Video of the Day: How Strong Property Rights Promoted Slavery and Discouraged Manufacturing Progress

Suresh Naidu talks about Property Rights and Growth: Lessons from Slavery:

“Strong enforcement of property rights is good for economic growth, says the conventional wisdom. The link may not be as clear cut, says Suresh Naidu. He and co-investigator Jeremiah Dittmar are digging through court records and newspaper ads on runaway slaves to come up with a measure of property rights enforcement. The hypothesis is that weak enforcement of property rights in people – slavery that is – discouraged investment in slaves and encouraged investment in manufacturing and infrastructure instead. A new angle on the link between property rights and economic growth – this is new economic thinking.”

Watch the video here:

Marvin Brown comments:

“Yes, slaves were property, and the slave states had a greater interest in the protection of property than the non-slave stakes.

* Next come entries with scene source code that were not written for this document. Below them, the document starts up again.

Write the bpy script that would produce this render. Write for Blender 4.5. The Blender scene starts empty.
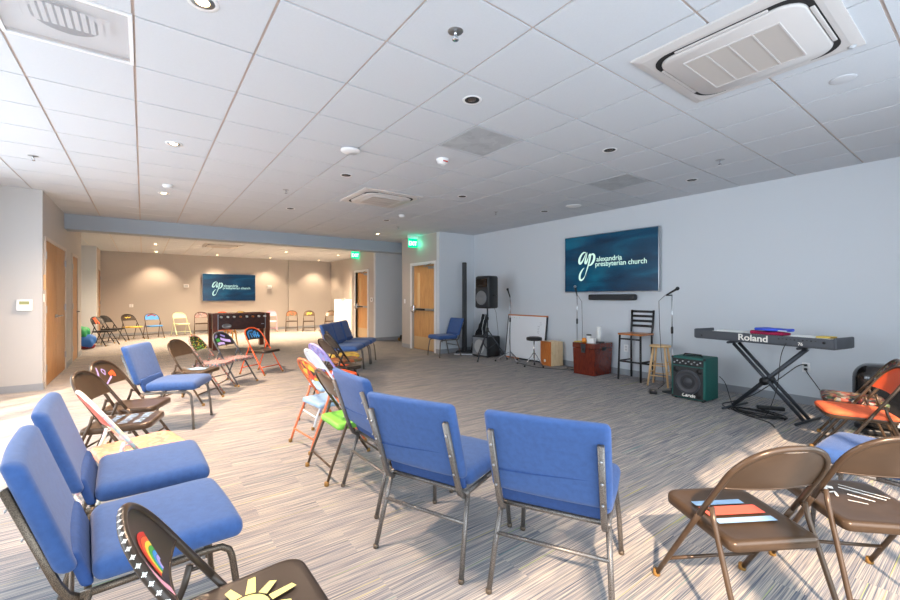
import bpy, math, random
from mathutils import Vector, Matrix
random.seed(7)
PI = math.pi
R = math.radians
COL = bpy.context.scene.collection

# ------------------------------------------------------------------ mesh helpers
class MB:
    def __init__(s):
        s.v = []; s.f = []; s.m = []; s.s = []; s.mi = 0
    def mat(s, i):
        s.mi = i; return s
    def add(s, verts, faces, smooth=False, M=None):
        b = len(s.v)
        for p in verts:
            p = Vector(p)
            s.v.append(tuple(M @ p) if M is not None else tuple(p))
        for f in faces:
            s.f.append(tuple(i + b for i in f)); s.m.append(s.mi); s.s.append(smooth)
        return s
    def box(s, x0, x1, y0, y1, z0, z1, M=None):
        x0, x1 = min(x0, x1), max(x0, x1); y0, y1 = min(y0, y1), max(y0, y1); z0, z1 = min(z0, z1), max(z0, z1)
        v = [(x0,y0,z0),(x1,y0,z0),(x1,y1,z0),(x0,y1,z0),(x0,y0,z1),(x1,y0,z1),(x1,y1,z1),(x0,y1,z1)]
        f = [(0,3,2,1),(4,5,6,7),(0,1,5,4),(1,2,6,5),(2,3,7,6),(3,0,4,7)]
        return s.add(v, f, False, M)
    def rbox(s, c, size, r, n=3, k=3, deform=None, M=None):
        """box with rounded edges; n corner steps, k spans on each flat"""
        h = [a / 2 for a in size]; r = min(r, min(h) * .999)
        def axis(hh):
            a = [-(hh - r) - r * math.cos(PI/2 * i / n) for i in range(n)]
            fl = [-(hh - r) + 2 * (hh - r) * i / k for i in range(k + 1)]
            return a + fl + [-x for x in reversed(a)]
        A = [axis(x) for x in h]
        idx = {}; vs = []
        def P(i, j, l):
            key = (i, j, l)
            if key in idx: return idx[key]
            p = Vector((A[0][i], A[1][j], A[2][l]))
            q = Vector([max(-(h[t] - r), min(h[t] - r, p[t])) for t in range(3)])
            d = p - q
            if d.length > 1e-9:
                # remap cube-ish offset onto sphere
                d = d.normalized() * r
            p = q + d
            if deform: p = Vector(deform(p.x, p.y, p.z))
            vs.append(p + Vector(c)); idx[key] = len(vs) - 1
            return idx[key]
        fs = []
        N = [len(a) - 1 for a in A]
        for i in range(N[0]):
            for j in range(N[1]):
                fs.append((P(i,j,0), P(i,j+1,0), P(i+1,j+1,0), P(i+1,j,0)))
                fs.append((P(i,j,N[2]), P(i+1,j,N[2]), P(i+1,j+1,N[2]), P(i,j+1,N[2])))
        for i in range(N[0]):
            for l in range(N[2]):
                fs.append((P(i,0,l), P(i+1,0,l), P(i+1,0,l+1), P(i,0,l+1)))
                fs.append((P(i,N[1],l), P(i,N[1],l+1), P(i+1,N[1],l+1), P(i+1,N[1],l)))
        for j in range(N[1]):
            for l in range(N[2]):
                fs.append((P(0,j,l), P(0,j,l+1), P(0,j+1,l+1), P(0,j+1,l)))
                fs.append((P(N[0],j,l), P(N[0],j+1,l), P(N[0],j+1,l+1), P(N[0],j,l+1)))
        return s.add(vs, fs, True, M)
    def tube(s, pts, r, n=10, closed=False, flat=None, M=None):
        """round tube along pts; r number or list; flat=(a,b) makes a rounded rectangular bar"""
        pts = [Vector(p) for p in pts]
        L = len(pts)
        T = []
        for i in range(L):
            a = pts[(i - 1) % L] if (closed or i > 0) else pts[i]
            b = pts[(i + 1) % L] if (closed or i < L - 1) else pts[i]
            T.append((b - a).normalized())
        ref = Vector((0, 0, 1)) if abs(T[0].z) < .9 else Vector((1, 0, 0))
        if flat: ref = Vector((1, 0, 0)) if abs(T[0].x) < .9 else Vector((0, 0, 1))
        u = (ref - T[0] * ref.dot(T[0])).normalized()
        vs = []; fs = []
        for i in range(L):
            u = (u - T[i] * u.dot(T[i])).normalized(); w = T[i].cross(u)
            rr = r[i] if isinstance(r, (list, tuple)) else r
            for k in range(n):
                a = 2 * PI * (k + .5) / n
                if flat:
                    ca, sa = math.cos(a), math.sin(a)
                    e = .35
                    ox = math.copysign(abs(ca) ** e, ca) * flat[0]; oy = math.copysign(abs(sa) ** e, sa) * flat[1]
                    vs.append(pts[i] + u * ox + w * oy)
                else:
                    vs.append(pts[i] + (u * math.cos(a) + w * math.sin(a)) * rr)
        for i in range(L if closed else L - 1):
            j = (i + 1) % L
            for k in range(n):
                k2 = (k + 1) % n
                fs.append((i*n+k, i*n+k2, j*n+k2, j*n+k))
        if not closed:
            fs.append(tuple(range(n - 1, -1, -1))); fs.append(tuple((L-1)*n + k for k in range(n)))
        return s.add(vs, fs, True, M)
    def lathe(s, prof, c=(0,0,0), n=24, M=None, arc=1.0):
        vs = []; fs = []; L = len(prof)
        for (r, z) in prof:
            for k in range(n):
                a = 2 * PI * k / n
                vs.append((c[0] + r * math.cos(a), c[1] + r * math.sin(a), c[2] + z))
        for i in range(L - 1):
            for k in range(n):
                k2 = (k + 1) % n
                fs.append((i*n+k, i*n+k2, (i+1)*n+k2, (i+1)*n+k))
        fs.append(tuple(range(n - 1, -1, -1))); fs.append(tuple((L-1)*n + k for k in range(n)))
        return s.add(vs, fs, True, M)
    def loft(s, rings, smooth=True, cap=True, M=None):
        n = len(rings[0]); vs = [p for r_ in rings for p in r_]; fs = []
        for i in range(len(rings) - 1):
            for k in range(n):
                k2 = (k + 1) % n
                fs.append((i*n+k, i*n+k2, (i+1)*n+k2, (i+1)*n+k))
        if cap:
            fs.append(tuple(range(n - 1, -1, -1))); fs.append(tuple((len(rings)-1)*n + k for k in range(n)))
        return s.add(vs, fs, smooth, M)
    def prism(s, poly, y0, y1, M=None):
        """polygon in x,z (ccw seen from -y) extruded from y0 to y1"""
        n = len(poly)
        vs = [(x, y0, z) for x, z in poly] + [(x, y1, z) for x, z in poly]
        fs = [tuple(range(n)), tuple(range(2*n - 1, n - 1, -1))]
        for k in range(n):
            k2 = (k + 1) % n
            fs.append((k2, k, n + k, n + k2))
        return s.add(vs, fs, False, M)
    def ribbon(s, pts, w, fn, M=None):
        """flat painted stroke: 2D pts, width (number or list), fn maps (a,b)->3D"""
        pts = [Vector((p[0], p[1])) for p in pts]; L = len(pts); vs = []; fs = []
        for i in range(L):
            a = pts[max(0, i-1)]; b = pts[min(L-1, i+1)]
            t = (b - a).normalized(); nn = Vector((-t.y, t.x)); ww = (w[i] if isinstance(w, (list, tuple)) else w) / 2
            p = pts[i] + nn * ww; q = pts[i] - nn * ww
            vs += [fn(q.x, q.y), fn(p.x, p.y)]
        for i in range(L - 1):
            fs.append((2*i, 2*i+2, 2*i+3, 2*i+1))
        return s.add(vs, fs, False, M)
    def mesh(s, name, mats):
        me = bpy.data.meshes.new(name)
        me.from_pydata(s.v, [], s.f)
        for m in (mats if isinstance(mats, (list, tuple)) else [mats]): me.materials.append(m)
        me.polygons.foreach_set('material_index', s.m)
        me.polygons.foreach_set('use_smooth', s.s)
        me.update()
        return me
    def build(s, name, mats, parent=None, loc=None, rz=None, label=None):
        o = bpy.data.objects.new(name, s.mesh(name, mats)); COL.objects.link(o)
        if parent is not None: o.parent = parent
        if loc is not None: o.location = loc
        if rz is not None: o.rotation_euler = (0, 0, R(rz))
        if label: o['label'] = label
        return o

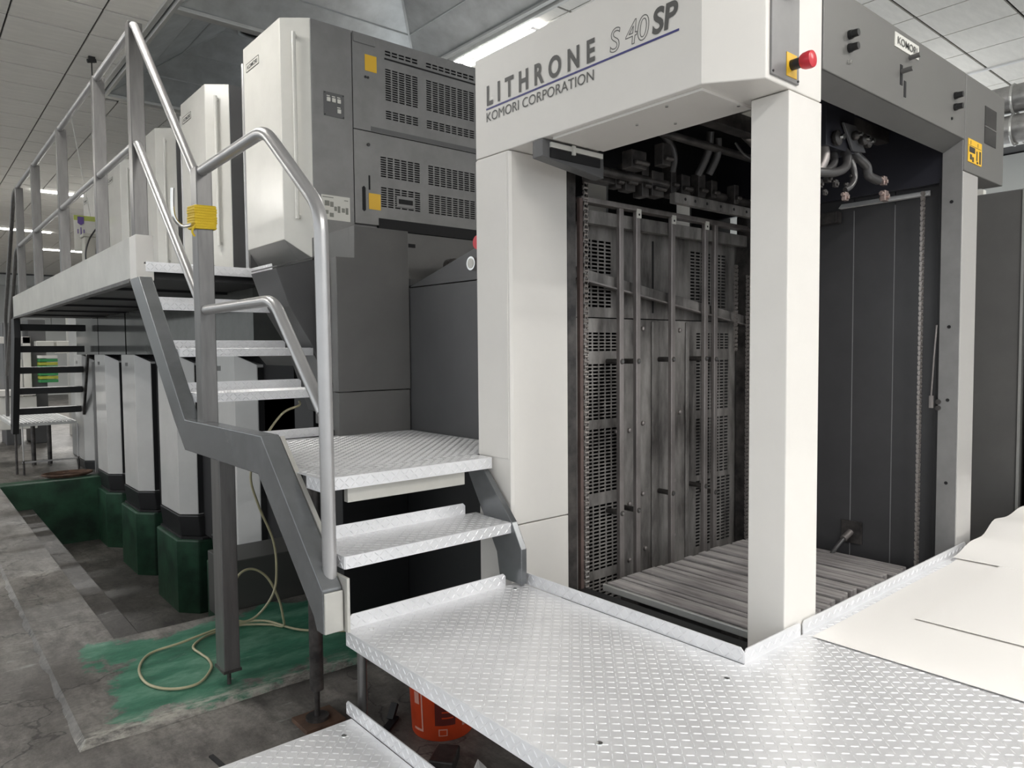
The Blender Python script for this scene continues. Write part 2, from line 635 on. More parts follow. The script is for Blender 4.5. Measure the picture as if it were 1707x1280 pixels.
# strip fill between the hood frame and the first full tiles
for j in range(1, 11):
    y = 2.79 + j * P_
    obj('cut_tile', G().box(1.4775 + .008, 1.855, y + .013, y + P_ - .013, CZ, CZ + .02), TILE, ceiling)
    obj('cut_tile', G().box(4.48, 4.665 - .008, y + .013, y + P_ - .013, CZ, CZ + .02), TILE, ceiling)
for i in range(2, 6):
    x = .84 + i * P_
    obj('cut_tile', G().box(x + .008, x + P_ - .008, 9.66, 9.802 - .013, CZ, CZ + .02), TILE, ceiling)
obj('ceiling_tiles', rest, TILE, ceiling, kind='stuff')
obj('edge_trim', G().box(9.10, 9.14, -2, 8, CZ - .02, CZ + .0), TBARW, ceiling)

obj('wall_back', G().box(-12, 16, 33.5, 33.8, FZ, CZ), WALLM, kind='structure', label='pale far wall at the end of the hall')
obj('wall_right', G().box(13.5, 13.8, -8, 33.5, FZ, CZ), WALLM, kind='structure', label='pale side wall beyond the press')


# hood wells in the ceiling over the printing units
def hood(y0, y1, label, outlet):
    t = thing('exhaust_hood', (3.17, (y0 + y1) / 2, CZ), label, 'hood', 'sheet metal exhaust hoods above the press')
    x0, x1 = 1.95, 4.40
    zt = CZ + 0.60
    cx, cy = 3.17, (y0 + y1) / 2
    ax0, ax1, ay0, ay1 = cx - .26, cx + .28, cy - .25, cy + .25
    sides = [((x0, y0), (x0, y1), (ax0, ay1), (ax0, ay0)), ((x1, y1), (x1, y0), (ax1, ay0), (ax1, ay1)),
             ((x1, y0), (x0, y0), (ax0, ay0), (ax1, ay0)), ((x0, y1), (x1, y1), (ax1, ay1), (ax0, ay1))]
    for a, b, c, d in sides:
        A, B, C_, D = Vector((*a, CZ)), Vector((*b, CZ)), Vector((*c, zt)), Vector((*d, zt))
        nb = 3
        for k in range(nb):
            t0_, t1_ = k / nb, (k + 1) / nb
            lift = Vector((0, 0, .006 * (k % 2)))
            g_ = G().add([A.lerp(D, t0_) + lift, B.lerp(C_, t0_) + lift, B.lerp(C_, t1_) + lift, A.lerp(D, t1_) + lift], [(0, 1, 2, 3)])
            obj('sheet_panel', g_, GALV, t, solid=.004)
            if k:
                p, q = A.lerp(D, t0_), B.lerp(C_, t0_)
                obj('seam_rib', G().bar(p, q, .012, .012), GALV, t)
        obj('corner_rib', G().bar(A, D, .018, .018), GALV, t)
    obj('top_plate', G().box(ax0, ax1, ay0, ay1, zt, zt + .02), GALV, t)
    if outlet:
        obj('outlet_ring', G().tube([(cx + .17 * math.cos(a), cy + .17 * math.sin(a), zt - .03) for a in [k * math.pi / 12 for k in range(24)]], .025, 8, True), GALV, t, smooth=True)
        obj('outlet_mouth', G().cyl((cx, cy, zt - .01), (cx, cy, zt + .005), .16, 24), VOID, t)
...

The narrative of the economics of property is much larger than slavery. In the legacy of Adam Smith’s The Wea…lth of Nations, labor, land, and capital are properties. This meant the privatization of the commons, the taking of land from the native Americans, as well as the enslavement of Africans. In Anglo-American history, I think one can do worst than beginning with the philosopher John Locke, who based human freedom on owning one’s self, and he wrote this while investing in the slave trade, so in a sense, human freedom is defined as not being a slave.

Still, I think property rights are important in a civic economy. The issue is whether property owners or civic members administer them. Property rights, in other words, should be embedded in a system of justice rather than our system of justice being grounded in property rights. We need to turn things right side up, because from Smith to the present, they have been up side down.